The 13 degree seat back angle was cut "free style" by holding the knife at an angle and following the line we drew. It worked ok but I might make a jig for the angles on the rest of the cushions to get a more accurate cut.

Tuesday, August 10, 2010


Lately we have been making trim and installing it in the boat. Its a very rewarding job and I have an ear to ear grin after each piece goes in as we stand back and admire our handy-work.
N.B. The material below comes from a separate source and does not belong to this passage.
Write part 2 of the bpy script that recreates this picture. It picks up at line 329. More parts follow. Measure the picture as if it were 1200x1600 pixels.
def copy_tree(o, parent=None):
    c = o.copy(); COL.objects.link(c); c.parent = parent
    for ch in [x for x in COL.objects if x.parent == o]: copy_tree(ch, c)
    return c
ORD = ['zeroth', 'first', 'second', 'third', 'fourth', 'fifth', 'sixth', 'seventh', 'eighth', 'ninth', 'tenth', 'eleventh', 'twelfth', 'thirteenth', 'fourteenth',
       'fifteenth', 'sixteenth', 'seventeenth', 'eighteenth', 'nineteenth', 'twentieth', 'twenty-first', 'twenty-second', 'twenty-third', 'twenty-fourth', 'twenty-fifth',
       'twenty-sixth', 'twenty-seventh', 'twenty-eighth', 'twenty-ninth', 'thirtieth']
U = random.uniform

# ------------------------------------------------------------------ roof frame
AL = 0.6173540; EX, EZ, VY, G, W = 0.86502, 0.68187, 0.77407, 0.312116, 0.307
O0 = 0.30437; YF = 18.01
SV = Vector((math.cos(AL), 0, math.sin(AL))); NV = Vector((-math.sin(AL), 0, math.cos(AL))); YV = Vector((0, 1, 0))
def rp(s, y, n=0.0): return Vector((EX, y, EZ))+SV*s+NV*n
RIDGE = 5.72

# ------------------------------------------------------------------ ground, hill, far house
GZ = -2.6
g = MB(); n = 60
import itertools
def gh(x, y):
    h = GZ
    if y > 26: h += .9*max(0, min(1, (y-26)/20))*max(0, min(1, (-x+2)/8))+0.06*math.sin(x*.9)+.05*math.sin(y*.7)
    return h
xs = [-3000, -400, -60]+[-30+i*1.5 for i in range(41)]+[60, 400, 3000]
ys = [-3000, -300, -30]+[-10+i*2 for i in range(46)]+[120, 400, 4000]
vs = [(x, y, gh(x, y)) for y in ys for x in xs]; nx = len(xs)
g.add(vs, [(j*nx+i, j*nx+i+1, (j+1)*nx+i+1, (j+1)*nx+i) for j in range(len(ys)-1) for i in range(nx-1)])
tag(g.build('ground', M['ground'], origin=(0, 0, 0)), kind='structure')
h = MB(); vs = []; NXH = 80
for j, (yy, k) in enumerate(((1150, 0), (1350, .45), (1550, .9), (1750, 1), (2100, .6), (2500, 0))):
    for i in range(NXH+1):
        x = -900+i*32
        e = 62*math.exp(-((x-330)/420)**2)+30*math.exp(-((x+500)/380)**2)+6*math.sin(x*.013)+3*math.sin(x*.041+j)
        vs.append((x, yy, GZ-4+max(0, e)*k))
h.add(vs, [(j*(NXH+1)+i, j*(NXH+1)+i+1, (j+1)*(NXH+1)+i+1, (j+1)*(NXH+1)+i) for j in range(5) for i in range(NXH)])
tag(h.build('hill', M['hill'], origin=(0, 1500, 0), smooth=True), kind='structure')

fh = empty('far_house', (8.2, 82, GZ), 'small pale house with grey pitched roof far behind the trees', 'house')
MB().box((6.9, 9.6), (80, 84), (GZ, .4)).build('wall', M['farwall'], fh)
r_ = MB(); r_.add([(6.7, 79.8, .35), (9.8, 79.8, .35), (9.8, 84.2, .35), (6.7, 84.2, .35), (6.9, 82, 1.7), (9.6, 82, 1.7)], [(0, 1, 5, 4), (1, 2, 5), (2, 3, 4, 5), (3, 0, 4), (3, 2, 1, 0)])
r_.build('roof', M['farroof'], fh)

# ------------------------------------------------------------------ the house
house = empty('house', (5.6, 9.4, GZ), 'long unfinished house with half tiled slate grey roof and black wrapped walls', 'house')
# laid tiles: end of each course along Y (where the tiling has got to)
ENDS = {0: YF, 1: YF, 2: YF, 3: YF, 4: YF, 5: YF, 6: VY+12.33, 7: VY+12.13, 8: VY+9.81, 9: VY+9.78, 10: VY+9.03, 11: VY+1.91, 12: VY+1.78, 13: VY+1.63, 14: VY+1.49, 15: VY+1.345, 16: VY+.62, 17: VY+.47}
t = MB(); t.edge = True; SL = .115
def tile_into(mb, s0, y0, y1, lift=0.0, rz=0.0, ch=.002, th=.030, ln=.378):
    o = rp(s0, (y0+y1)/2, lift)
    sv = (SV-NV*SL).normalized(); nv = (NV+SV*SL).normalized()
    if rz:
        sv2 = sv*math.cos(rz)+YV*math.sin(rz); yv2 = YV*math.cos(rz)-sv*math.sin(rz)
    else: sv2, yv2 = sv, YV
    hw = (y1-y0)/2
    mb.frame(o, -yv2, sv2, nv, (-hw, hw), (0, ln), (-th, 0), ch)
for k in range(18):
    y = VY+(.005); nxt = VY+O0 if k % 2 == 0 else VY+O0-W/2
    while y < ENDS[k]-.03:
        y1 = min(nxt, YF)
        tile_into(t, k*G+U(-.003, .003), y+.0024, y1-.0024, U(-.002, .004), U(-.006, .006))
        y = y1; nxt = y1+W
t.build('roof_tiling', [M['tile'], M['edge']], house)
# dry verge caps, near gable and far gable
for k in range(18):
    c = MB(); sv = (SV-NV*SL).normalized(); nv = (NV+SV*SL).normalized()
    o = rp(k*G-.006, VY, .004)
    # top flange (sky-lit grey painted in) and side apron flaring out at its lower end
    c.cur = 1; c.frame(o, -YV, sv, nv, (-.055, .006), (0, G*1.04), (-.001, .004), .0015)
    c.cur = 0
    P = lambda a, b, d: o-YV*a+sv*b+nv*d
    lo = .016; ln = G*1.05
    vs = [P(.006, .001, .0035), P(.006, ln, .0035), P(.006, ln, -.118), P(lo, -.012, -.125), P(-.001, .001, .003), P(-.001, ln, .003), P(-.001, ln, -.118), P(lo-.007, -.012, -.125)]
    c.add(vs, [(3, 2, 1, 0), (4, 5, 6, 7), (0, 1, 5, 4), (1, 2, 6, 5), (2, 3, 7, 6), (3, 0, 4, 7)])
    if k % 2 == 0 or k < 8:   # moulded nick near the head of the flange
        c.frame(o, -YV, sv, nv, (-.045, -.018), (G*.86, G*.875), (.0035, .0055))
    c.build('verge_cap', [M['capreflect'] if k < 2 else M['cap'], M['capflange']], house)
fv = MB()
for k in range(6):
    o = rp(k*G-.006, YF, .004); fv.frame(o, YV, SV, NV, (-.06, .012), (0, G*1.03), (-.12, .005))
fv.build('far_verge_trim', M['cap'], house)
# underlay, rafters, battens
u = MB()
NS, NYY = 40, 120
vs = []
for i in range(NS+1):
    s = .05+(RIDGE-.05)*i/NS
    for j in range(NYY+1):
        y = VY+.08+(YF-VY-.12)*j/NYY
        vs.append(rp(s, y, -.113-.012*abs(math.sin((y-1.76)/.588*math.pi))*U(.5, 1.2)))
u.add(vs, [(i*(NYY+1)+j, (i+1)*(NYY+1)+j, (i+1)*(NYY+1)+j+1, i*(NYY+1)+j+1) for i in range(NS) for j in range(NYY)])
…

We made most of the trim out of Jatoba (Brazilian cherry) milling down the twenty foot long by six inch planks we bought over a year ago for this purpose. The wood is very dense and brutal on our tools. It dulls saw blades and smooths out sand paper very quickly compared to teak or mahogany. When using the router table to shape the pieces it would go along just fine and then randomly catch the grain just right and throw a chunk out of the piece on occasion. The Tech would utter a few colorful metaphors and start all over again, saving what he could in the hope it could be used elsewhere. It didn't seem to matter what depth or what shape of bit was used, or if it was new or old, every now and then it would throw a chip out and we got used to the fact.
Sometimes it enabled us to get creative as with the vertical trim going into the head....it threw a chip on the last run through after the piece had been milled and almost completely formed. We didn't want to start over so we cut a forty-five degree bevel along the one side of the face where the chip was. In the end we all liked it better than the original, it made the profile on the face look a little narrower and it balanced visually with the piece on the other side of the door frame.
When we milled the boards down we typically used the table saw to get the rough dimensions and then ran the boards though the thickness planer. After that it was shaped using the table saw and router table and then sanded starting with 80 grit and working up to 600 grit. All the pieces have soft corners with varying degrees of raduis on them. The radius had to be hand sanded and we quickly learned to wear gloves as the wood had fine splinters that were needle sharp that would cause a nasty sliver to the bare hand. Once the finish was applied the grain toughened right up and by the time we got six or seven coats on and the final 600 grit sanding done it was like polishing glass. The look was worth the hard work to get there!